The Obama administration argues that no search warrant is necessary; it says what's needed is only a 2703(d) order, which requires law enforcement to show that the records are "relevant and material to an ongoing criminal investigation." Because that standard is easier to meet than that of a search warrant, it is less privacy-protective.

Cell phone tracking comes in two forms: police obtaining retrospective historical data kept by mobile providers for their own billing purposes that is typically not very detailed, or prospective tracking--which CNET was the first to report in a 2005 article--that reveals the minute-by-minute location of a handset or mobile device.

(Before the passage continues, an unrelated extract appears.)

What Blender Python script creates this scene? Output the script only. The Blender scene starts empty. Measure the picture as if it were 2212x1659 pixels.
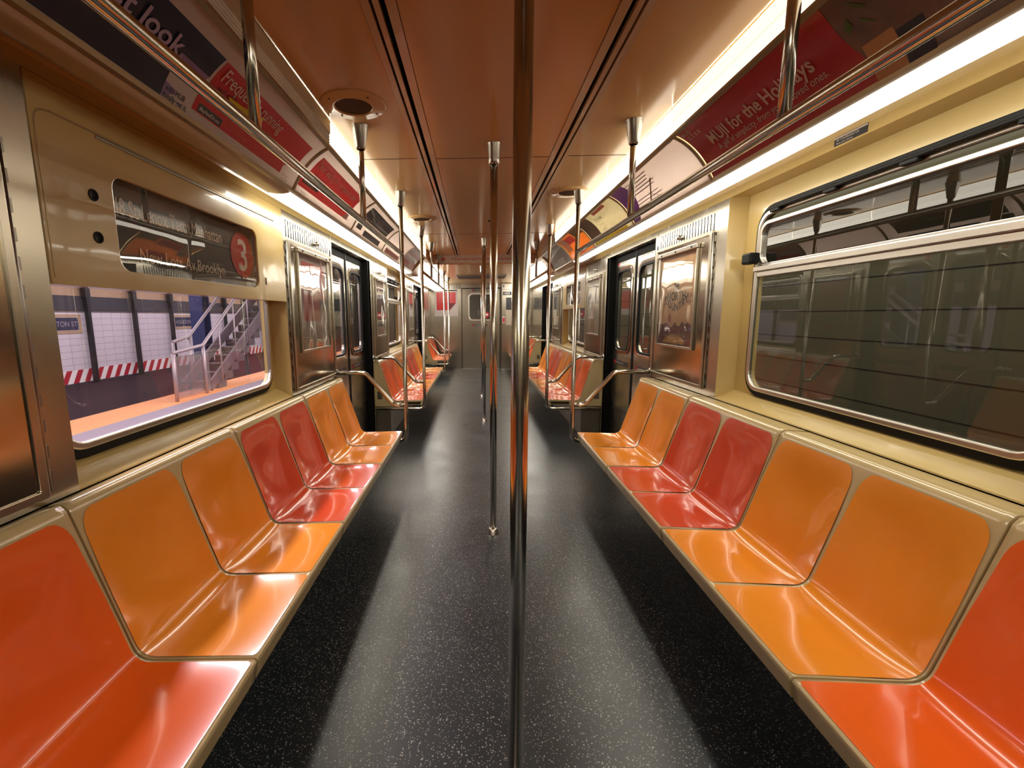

Tracking cell phones can be useful for law enforcement. Agents from the Drug Enforcement Administration in Arizona tracked a tractor trailer with a drug shipment through a GPS-equipped Nextel phone owned by the suspect. Texas DEA agents have used cell site information in real time to locate a Chrysler 300M driving from Rio Grande City to a ranch about 50 miles away. Verizon Wireless and T-Mobile logs showing the location of mobile phones at the time calls were placed became evidence in a Los Angeles murder trial.

The civil liberties say they're not opposed to the government obtaining that information for legitimate purposes -- as long as the Fourth Amendment and federal privacy laws are being followed. This is, said Freiwald "a truly novel technology that can invade the privacy of all Americans who carry cell phones in their pockets or purses."